Rethinking Public Squares: Athens, Berlin, Copenhagen

University essay from Lunds universitet/Institutionen för arkitektur och byggd miljö

Abstract: Since ancient times, public squares have played a significant role in the social and political life of towns and cities. They were designed as open spaces for public use, allowing people to meet, communicate, and demonstrate, and as centers for commercial and civic culture that reflected historical transformations. However, nowadays, public squares are often nearly abandoned urban voids, rather than centers of social interaction and fermentation. Capitalistic development, the rapidly increasing privatization and individualism, the continuous densification of the built environment, and the lack of co-presence have weakened the use of open public space.

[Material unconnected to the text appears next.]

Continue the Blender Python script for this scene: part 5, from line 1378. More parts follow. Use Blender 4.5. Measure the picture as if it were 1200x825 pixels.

As a result, urban squares are often used as open parking lots by individuals, metro stations, extension-spaces for food service, or they mainly keep a symbolic, past-mongering character. Monumental fountains and sculptures, unsustainable materials, rough surfaces, lack of trees, poor lighting, and other problematic elements create an old-fashioned and unfriendly experience for users of public space. This project presents the redesign of three public squares in Athens, Berlin, and Copenhagen. The redesigns were informed by extensive critical analysis, typological categorizations, and observations of historical public squares in the aforementioned European cities. Participatory planning methods, such as questionnaires and interviews, were also used in the design process to encourage the social aspects of urban planning. The central intention of the project is to holistically reconsider the design of public squares and suggest a socially sustainable planning approach that takes into account people's common needs, as well as different design requirements based on site-specific characteristics such as cultural identity, surrounding functions, microclimate, topography, etc.